## Directions for this task
Please give the listing again, word for word, with nothing left out.

## Recorded information
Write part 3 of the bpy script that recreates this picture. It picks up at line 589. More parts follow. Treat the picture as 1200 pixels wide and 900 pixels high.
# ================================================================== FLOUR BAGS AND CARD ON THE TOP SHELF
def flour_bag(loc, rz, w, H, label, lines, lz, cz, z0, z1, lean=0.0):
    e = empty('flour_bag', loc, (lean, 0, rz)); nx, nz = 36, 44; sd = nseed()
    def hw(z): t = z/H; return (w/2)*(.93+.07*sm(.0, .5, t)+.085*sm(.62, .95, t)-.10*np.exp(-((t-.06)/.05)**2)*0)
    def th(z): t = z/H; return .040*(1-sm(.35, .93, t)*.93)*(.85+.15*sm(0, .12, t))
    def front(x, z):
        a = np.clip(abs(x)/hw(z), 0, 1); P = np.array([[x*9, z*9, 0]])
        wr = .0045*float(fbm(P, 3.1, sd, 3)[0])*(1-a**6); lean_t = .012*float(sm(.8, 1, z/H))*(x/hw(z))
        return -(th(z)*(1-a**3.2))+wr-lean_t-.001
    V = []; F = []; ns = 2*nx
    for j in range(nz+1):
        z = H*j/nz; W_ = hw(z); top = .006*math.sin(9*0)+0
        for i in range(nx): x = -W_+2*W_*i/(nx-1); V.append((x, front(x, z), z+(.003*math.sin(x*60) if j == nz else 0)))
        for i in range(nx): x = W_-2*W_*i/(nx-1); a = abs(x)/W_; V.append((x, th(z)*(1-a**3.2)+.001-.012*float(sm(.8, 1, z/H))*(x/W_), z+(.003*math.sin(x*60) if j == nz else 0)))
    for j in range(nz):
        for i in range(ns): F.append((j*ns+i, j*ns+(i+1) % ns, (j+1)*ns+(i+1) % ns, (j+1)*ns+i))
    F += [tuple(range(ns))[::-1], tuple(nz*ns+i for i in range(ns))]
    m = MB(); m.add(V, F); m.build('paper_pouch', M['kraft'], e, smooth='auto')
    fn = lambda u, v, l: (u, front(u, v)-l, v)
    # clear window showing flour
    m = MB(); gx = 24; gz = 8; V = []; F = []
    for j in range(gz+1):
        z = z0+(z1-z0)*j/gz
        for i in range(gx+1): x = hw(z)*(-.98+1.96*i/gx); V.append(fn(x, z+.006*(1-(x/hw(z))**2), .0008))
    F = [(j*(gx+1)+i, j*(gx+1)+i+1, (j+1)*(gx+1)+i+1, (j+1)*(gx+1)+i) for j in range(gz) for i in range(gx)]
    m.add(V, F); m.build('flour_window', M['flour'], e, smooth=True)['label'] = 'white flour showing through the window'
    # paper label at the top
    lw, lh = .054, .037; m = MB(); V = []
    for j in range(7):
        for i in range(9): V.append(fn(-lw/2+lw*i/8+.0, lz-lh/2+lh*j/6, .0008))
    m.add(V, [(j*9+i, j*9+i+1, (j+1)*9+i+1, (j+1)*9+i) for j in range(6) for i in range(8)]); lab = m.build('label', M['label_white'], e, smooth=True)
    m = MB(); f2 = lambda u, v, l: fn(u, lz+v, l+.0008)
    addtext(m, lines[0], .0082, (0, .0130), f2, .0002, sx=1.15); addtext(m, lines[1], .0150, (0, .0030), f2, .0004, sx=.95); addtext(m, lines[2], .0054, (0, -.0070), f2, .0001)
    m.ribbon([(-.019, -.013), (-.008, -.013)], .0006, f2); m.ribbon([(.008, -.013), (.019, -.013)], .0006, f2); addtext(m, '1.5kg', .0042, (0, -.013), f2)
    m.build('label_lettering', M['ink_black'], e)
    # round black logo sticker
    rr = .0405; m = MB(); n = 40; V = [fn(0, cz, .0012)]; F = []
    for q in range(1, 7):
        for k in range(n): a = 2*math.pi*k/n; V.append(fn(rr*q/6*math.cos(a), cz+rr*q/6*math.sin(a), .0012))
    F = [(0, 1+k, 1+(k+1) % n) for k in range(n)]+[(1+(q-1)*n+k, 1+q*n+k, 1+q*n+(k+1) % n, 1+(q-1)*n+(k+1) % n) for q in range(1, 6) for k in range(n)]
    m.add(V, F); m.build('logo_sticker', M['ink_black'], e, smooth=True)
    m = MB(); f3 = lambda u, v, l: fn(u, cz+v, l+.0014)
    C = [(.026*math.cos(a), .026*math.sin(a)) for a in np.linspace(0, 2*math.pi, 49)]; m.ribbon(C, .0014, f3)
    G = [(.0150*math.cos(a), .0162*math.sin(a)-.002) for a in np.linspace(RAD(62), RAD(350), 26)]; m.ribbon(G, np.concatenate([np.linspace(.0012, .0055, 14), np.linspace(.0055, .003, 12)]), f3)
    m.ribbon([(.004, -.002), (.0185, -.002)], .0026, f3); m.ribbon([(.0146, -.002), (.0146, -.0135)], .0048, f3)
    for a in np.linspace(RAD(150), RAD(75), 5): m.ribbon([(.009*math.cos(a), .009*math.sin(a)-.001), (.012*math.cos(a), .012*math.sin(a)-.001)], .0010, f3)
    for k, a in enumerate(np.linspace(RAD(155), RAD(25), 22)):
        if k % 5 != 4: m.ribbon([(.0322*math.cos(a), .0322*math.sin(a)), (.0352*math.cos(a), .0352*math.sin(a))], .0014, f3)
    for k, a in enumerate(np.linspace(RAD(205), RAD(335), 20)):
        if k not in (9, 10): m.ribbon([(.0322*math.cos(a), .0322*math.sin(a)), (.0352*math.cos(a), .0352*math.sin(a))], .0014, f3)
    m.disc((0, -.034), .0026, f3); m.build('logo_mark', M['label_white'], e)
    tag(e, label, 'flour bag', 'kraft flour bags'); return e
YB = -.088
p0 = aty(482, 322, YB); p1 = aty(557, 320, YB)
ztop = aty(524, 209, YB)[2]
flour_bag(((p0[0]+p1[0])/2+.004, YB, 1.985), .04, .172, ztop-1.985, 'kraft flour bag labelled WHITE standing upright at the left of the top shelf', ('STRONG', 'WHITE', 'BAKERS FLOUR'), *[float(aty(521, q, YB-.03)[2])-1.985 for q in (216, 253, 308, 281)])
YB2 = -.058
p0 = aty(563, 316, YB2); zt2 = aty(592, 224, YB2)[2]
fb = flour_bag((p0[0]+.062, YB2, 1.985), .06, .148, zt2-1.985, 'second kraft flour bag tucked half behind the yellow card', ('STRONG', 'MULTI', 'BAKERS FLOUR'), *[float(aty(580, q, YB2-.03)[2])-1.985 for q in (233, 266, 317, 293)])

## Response
Write part 3 of the bpy script that recreates this picture. It picks up at line 589. More parts follow. Treat the picture as 1200 pixels wide and 900 pixels high.
# ================================================================== FLOUR BAGS AND CARD ON THE TOP SHELF
def flour_bag(loc, rz, w, H, label, lines, lz, cz, z0, z1, lean=0.0):
    e = empty('flour_bag', loc, (lean, 0, rz)); nx, nz = 36, 44; sd = nseed()
    def hw(z): t = z/H; return (w/2)*(.93+.07*sm(.0, .5, t)+.085*sm(.62, .95, t)-.10*np.exp(-((t-.06)/.05)**2)*0)
    def th(z): t = z/H; return .040*(1-sm(.35, .93, t)*.93)*(.85+.15*sm(0, .12, t))
    def front(x, z):
        a = np.clip(abs(x)/hw(z), 0, 1); P = np.array([[x*9, z*9, 0]])
        wr = .0045*float(fbm(P, 3.1, sd, 3)[0])*(1-a**6); lean_t = .012*float(sm(.8, 1, z/H))*(x/hw(z))
        return -(th(z)*(1-a**3.2))+wr-lean_t-.001
    V = []; F = []; ns = 2*nx
    for j in range(nz+1):
        z = H*j/nz; W_ = hw(z); top = .006*math.sin(9*0)+0
        for i in range(nx): x = -W_+2*W_*i/(nx-1); V.append((x, front(x, z), z+(.003*math.sin(x*60) if j == nz else 0)))
        for i in range(nx): x = W_-2*W_*i/(nx-1); a = abs(x)/W_; V.append((x, th(z)*(1-a**3.2)+.001-.012*float(sm(.8, 1, z/H))*(x/W_), z+(.003*math.sin(x*60) if j == nz else 0)))
    for j in range(nz):
        for i in range(ns): F.append((j*ns+i, j*ns+(i+1) % ns, (j+1)*ns+(i+1) % ns, (j+1)*ns+i))
    F += [tuple(range(ns))[::-1], tuple(nz*ns+i for i in range(ns))]
    m = MB(); m.add(V, F); m.build('paper_pouch', M['kraft'], e, smooth='auto')
    fn = lambda u, v, l: (u, front(u, v)-l, v)
    # clear window showing flour
    m = MB(); gx = 24; gz = 8; V = []; F = []
    for j in range(gz+1):
        z = z0+(z1-z0)*j/gz
        for i in range(gx+1): x = hw(z)*(-.98+1.96*i/gx); V.append(fn(x, z+.006*(1-(x/hw(z))**2), .0008))
    F = [(j*(gx+1)+i, j*(gx+1)+i+1, (j+1)*(gx+1)+i+1, (j+1)*(gx+1)+i) for j in range(gz) for i in range(gx)]
    m.add(V, F); m.build('flour_window', M['flour'], e, smooth=True)['label'] = 'white flour showing through the window'
    # paper label at the top
    lw, lh = .054, .037; m = MB(); V = []
    for j in range(7):
        for i in range(9): V.append(fn(-lw/2+lw*i/8+.0, lz-lh/2+lh*j/6, .0008))
    m.add(V, [(j*9+i, j*9+i+1, (j+1)*9+i+1, (j+1)*9+i) for j in range(6) for i in range(8)]); lab = m.build('label', M['label_white'], e, smooth=True)
    m = MB(); f2 = lambda u, v, l: fn(u, lz+v, l+.0008)
    addtext(m, lines[0], .0082, (0, .0130), f2, .0002, sx=1.15); addtext(m, lines[1], .0150, (0, .0030), f2, .0004, sx=.95); addtext(m, lines[2], .0054, (0, -.0070), f2, .0001)
    m.ribbon([(-.019, -.013), (-.008, -.013)], .0006, f2); m.ribbon([(.008, -.013), (.019, -.013)], .0006, f2); addtext(m, '1.5kg', .0042, (0, -.013), f2)
    m.build('label_lettering', M['ink_black'], e)
    # round black logo sticker
    rr = .0405; m = MB(); n = 40; V = [fn(0, cz, .0012)]; F = []
    for q in range(1, 7):
        for k in range(n): a = 2*math.pi*k/n; V.append(fn(rr*q/6*math.cos(a), cz+rr*q/6*math.sin(a), .0012))
    F = [(0, 1+k, 1+(k+1) % n) for k in range(n)]+[(1+(q-1)*n+k, 1+q*n+k, 1+q*n+(k+1) % n, 1+(q-1)*n+(k+1) % n) for q in range(1, 6) for k in range(n)]
    m.add(V, F); m.build('logo_sticker', M['ink_black'], e, smooth=True)
    m = MB(); f3 = lambda u, v, l: fn(u, cz+v, l+.0014)
    C = [(.026*math.cos(a), .026*math.sin(a)) for a in np.linspace(0, 2*math.pi, 49)]; m.ribbon(C, .0014, f3)
    G = [(.0150*math.cos(a), .0162*math.sin(a)-.002) for a in np.linspace(RAD(62), RAD(350), 26)]; m.ribbon(G, np.concatenate([np.linspace(.0012, .0055, 14), np.linspace(.0055, .003, 12)]), f3)
    m.ribbon([(.004, -.002), (.0185, -.002)], .0026, f3); m.ribbon([(.0146, -.002), (.0146, -.0135)], .0048, f3)
    for a in np.linspace(RAD(150), RAD(75), 5): m.ribbon([(.009*math.cos(a), .009*math.sin(a)-.001), (.012*math.cos(a), .012*math.sin(a)-.001)], .0010, f3)
    for k, a in enumerate(np.linspace(RAD(155), RAD(25), 22)):
        if k % 5 != 4: m.ribbon([(.0322*math.cos(a), .0322*math.sin(a)), (.0352*math.cos(a), .0352*math.sin(a))], .0014, f3)
    for k, a in enumerate(np.linspace(RAD(205), RAD(335), 20)):
        if k not in (9, 10): m.ribbon([(.0322*math.cos(a), .0322*math.sin(a)), (.0352*math.cos(a), .0352*math.sin(a))], .0014, f3)
    m.disc((0, -.034), .0026, f3); m.build('logo_mark', M['label_white'], e)
    tag(e, label, 'flour bag', 'kraft flour bags'); return e
YB = -.088
p0 = aty(482, 322, YB); p1 = aty(557, 320, YB)
ztop = aty(524, 209, YB)[2]
flour_bag(((p0[0]+p1[0])/2+.004, YB, 1.985), .04, .172, ztop-1.985, 'kraft flour bag labelled WHITE standing upright at the left of the top shelf', ('STRONG', 'WHITE', 'BAKERS FLOUR'), *[float(aty(521, q, YB-.03)[2])-1.985 for q in (216, 253, 308, 281)])
YB2 = -.058
p0 = aty(563, 316, YB2); zt2 = aty(592, 224, YB2)[2]
fb = flour_bag((p0[0]+.062, YB2, 1.985), .06, .148, zt2-1.985, 'second kraft flour bag tucked half behind the yellow card', ('STRONG', 'MULTI', 'BAKERS FLOUR'), *[float(aty(580, q, YB2-.03)[2])-1.985 for q in (233, 266, 317, 293)])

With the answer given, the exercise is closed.